BLUR: COACHELLA WARM-UP SHOW
The Fox Theater
Pomona
April 10, 2024
Last Wednesday morning, I emerged from the supermarket with a two-liter bottle of electrolyte water and three energy bars, which I promptly tucked in the fanny pack around my waist. I drove east, in the shadow of the San Gabriel Mountains — but I wasn’t planning to hike. My destination was Blur’s Coachella warm-up show, the Britpop band’s first appearance in the United States since 2015.
I arrived at Pomona’s historic Fox Theater around 1:00 p.m., eight hours before the band was set to play. Early? Nope — dozens of fans were camped on the sidewalk, many with lawn chairs.
Reader, beware. It’s only fair of me to disclose that Blur (and, more broadly, front man Damon Albarn’s discography) precipitated my entry into journalism. I spent my teenage years religiously monitoring the calendar for album anniversaries so I could pitch devotional retrospectives to music blogs. Even now, I’m flirting with hyperbole as I write. Maybe it’s the mythos surrounding Albarn, who, after defining the Britpop genre in the 1990s, went on to challenge American perceptions of celebrity by spearheading Gorillaz, often deemed the first “virtual band,” in the new millennium. Maybe it’s the precarity of Blur’s return: in an interview mere months before the show, Albarn had tossed around the possibility of another hiatus. Maybe it’s the scale of the music (that night, the set list featured three six-minute epics). Or maybe it’s the fact that Blur ascended from a regional act into an international phenomenon. When Albarn penned the lyrics for Modern Life Is Rubbish, he was clearly talking about life in the UK, wryly referencing teatime and the Underground. Yet three decades later, fans with every accent imaginable — many coming from across borders or “ponds” — gathered to sing his lyrics in a small stateside suburb.
The concert kicked off just after 9:00 p.m. with “St. Charles Square,” a rollicking single from the 2023 comeback album The Ballad of Darren (named for Darren “Smoggy” Evans, the guys’ loyal bodyguard). The crowd received it as if it were already a classic. And, though all 1,500 fans in the sold-out venue knew every lyric by heart, the ensuing set brimmed with surprises. The band repeatedly rejected the constraints of time and chart placement; B‑sides followed platinum singles. Especially striking was the first live rendition of “Death of a Party” in 10 years, featuring backing vocals, percussion, and dances from the Torres Martinez Cahuilla Bird Singers, a group of Indigenous performers from the Coachella Valley.
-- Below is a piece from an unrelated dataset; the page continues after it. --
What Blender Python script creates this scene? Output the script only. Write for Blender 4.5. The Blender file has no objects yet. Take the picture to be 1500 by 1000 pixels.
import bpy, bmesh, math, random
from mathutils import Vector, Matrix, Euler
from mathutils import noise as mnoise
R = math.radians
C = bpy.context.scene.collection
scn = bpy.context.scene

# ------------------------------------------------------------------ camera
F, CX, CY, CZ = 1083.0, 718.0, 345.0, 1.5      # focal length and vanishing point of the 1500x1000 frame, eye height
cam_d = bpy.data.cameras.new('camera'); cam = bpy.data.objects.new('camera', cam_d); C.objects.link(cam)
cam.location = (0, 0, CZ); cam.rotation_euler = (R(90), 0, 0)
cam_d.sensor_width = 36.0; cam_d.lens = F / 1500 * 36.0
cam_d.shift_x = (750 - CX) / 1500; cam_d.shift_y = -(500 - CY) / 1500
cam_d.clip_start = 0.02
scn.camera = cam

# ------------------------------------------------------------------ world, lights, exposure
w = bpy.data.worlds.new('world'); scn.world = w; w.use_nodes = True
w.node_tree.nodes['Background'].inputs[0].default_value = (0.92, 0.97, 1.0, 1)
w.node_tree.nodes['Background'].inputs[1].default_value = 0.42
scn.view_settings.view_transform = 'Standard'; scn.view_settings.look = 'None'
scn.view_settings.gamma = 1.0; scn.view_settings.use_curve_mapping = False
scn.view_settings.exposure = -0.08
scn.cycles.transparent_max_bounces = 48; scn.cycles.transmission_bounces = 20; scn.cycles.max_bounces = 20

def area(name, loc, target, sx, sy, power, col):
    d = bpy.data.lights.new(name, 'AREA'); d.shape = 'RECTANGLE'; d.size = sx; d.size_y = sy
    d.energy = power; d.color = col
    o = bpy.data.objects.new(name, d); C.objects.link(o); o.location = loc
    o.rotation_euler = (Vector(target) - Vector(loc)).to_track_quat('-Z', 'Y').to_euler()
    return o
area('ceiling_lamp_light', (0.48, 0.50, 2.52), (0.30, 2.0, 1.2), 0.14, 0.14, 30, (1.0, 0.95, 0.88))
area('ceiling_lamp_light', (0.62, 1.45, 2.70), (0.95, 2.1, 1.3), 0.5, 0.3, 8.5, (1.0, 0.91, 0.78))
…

Albarn’s stage presence was typically, delightfully expressive. The artist exhibited the same mannerisms one might observe in archived Top of the Pops footage: rolling his eyes around, striking silly poses. (Guitarist Graham Coxon was similarly fired up, at one point executing an impressive somersault.) His passion was most evident during the band’s certified crowd-pleasers — particularly “Girls and Boys,” during which he loomed out over the “herd” to grab fans’ hands, and “Song 2,” during which each “woo-hoo!” seemed to approach Platonic ideals of ecstasy.
The band’s departure from the stage was followed by a whopping five-song encore. Their debut performance of “Fool’s Day”—a 2010 Record Store Day exclusive single — came like a gift. So did “Tender,” for which the Cahuilla Bird Singers joined the band once more. Blur sent us off with “The Universal,” a swan song for a dystopian world that soundtracks false hope with sweeping strings. When Albarn initially told us that “it really, really, really could happen” back in ’95, his words dripped with irony. But last week, in that tiny theater, their meaning was transformed by the closeness of our shoulders, the alternating lyrics and laughter on our lips, and the catharsis of a gossamer promise fulfilled. It really, really, really could happen. Reader, it did.